YOUR INSTRUCTIONS: Retype the data that follows line by line, exactly, and leave its pictures out.

--- --- ---

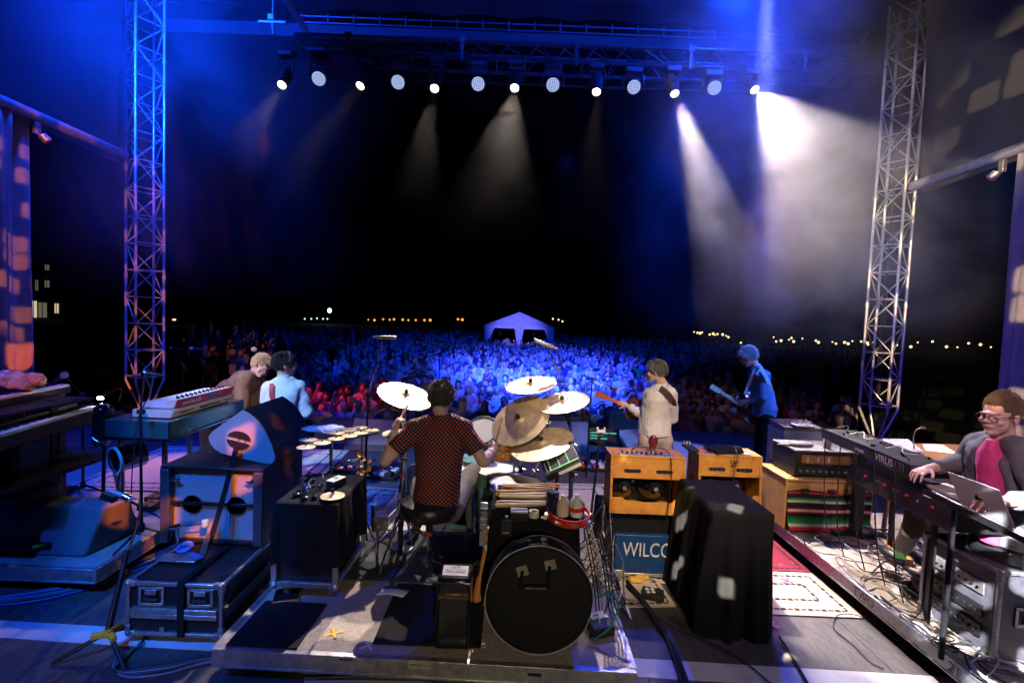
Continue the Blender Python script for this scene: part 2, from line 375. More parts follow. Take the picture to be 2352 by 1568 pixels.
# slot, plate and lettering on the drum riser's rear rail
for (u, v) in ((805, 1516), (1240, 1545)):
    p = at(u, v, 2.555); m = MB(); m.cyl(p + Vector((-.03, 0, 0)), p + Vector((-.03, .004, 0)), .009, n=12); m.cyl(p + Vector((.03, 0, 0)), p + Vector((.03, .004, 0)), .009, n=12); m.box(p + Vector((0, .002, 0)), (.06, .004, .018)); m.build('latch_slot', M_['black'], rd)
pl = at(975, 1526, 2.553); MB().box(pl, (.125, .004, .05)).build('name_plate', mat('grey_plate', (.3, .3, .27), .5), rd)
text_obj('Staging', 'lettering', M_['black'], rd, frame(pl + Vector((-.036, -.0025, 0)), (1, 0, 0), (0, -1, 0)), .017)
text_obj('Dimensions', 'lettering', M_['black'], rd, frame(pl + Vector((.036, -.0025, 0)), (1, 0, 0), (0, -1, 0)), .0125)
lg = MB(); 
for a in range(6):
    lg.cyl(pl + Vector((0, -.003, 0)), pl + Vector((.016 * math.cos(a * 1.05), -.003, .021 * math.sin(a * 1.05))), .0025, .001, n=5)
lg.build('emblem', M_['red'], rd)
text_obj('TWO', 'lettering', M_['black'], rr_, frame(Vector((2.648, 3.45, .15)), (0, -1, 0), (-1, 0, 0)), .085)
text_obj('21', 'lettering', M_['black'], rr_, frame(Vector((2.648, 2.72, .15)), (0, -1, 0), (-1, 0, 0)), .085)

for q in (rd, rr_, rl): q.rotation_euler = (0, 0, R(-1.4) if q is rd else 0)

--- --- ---

ANSWER TO THE TASK:
Continue the Blender Python script for this scene: part 2, from line 375. More parts follow. Take the picture to be 2352 by 1568 pixels.
# slot, plate and lettering on the drum riser's rear rail
for (u, v) in ((805, 1516), (1240, 1545)):
    p = at(u, v, 2.555); m = MB(); m.cyl(p + Vector((-.03, 0, 0)), p + Vector((-.03, .004, 0)), .009, n=12); m.cyl(p + Vector((.03, 0, 0)), p + Vector((.03, .004, 0)), .009, n=12); m.box(p + Vector((0, .002, 0)), (.06, .004, .018)); m.build('latch_slot', M_['black'], rd)
pl = at(975, 1526, 2.553); MB().box(pl, (.125, .004, .05)).build('name_plate', mat('grey_plate', (.3, .3, .27), .5), rd)
text_obj('Staging', 'lettering', M_['black'], rd, frame(pl + Vector((-.036, -.0025, 0)), (1, 0, 0), (0, -1, 0)), .017)
text_obj('Dimensions', 'lettering', M_['black'], rd, frame(pl + Vector((.036, -.0025, 0)), (1, 0, 0), (0, -1, 0)), .0125)
lg = MB(); 
for a in range(6):
    lg.cyl(pl + Vector((0, -.003, 0)), pl + Vector((.016 * math.cos(a * 1.05), -.003, .021 * math.sin(a * 1.05))), .0025, .001, n=5)
lg.build('emblem', M_['red'], rd)
text_obj('TWO', 'lettering', M_['black'], rr_, frame(Vector((2.648, 3.45, .15)), (0, -1, 0), (-1, 0, 0)), .085)
text_obj('21', 'lettering', M_['black'], rr_, frame(Vector((2.648, 2.72, .15)), (0, -1, 0), (-1, 0, 0)), .085)

for q in (rd, rr_, rl): q.rotation_euler = (0, 0, R(-1.4) if q is rd else 0)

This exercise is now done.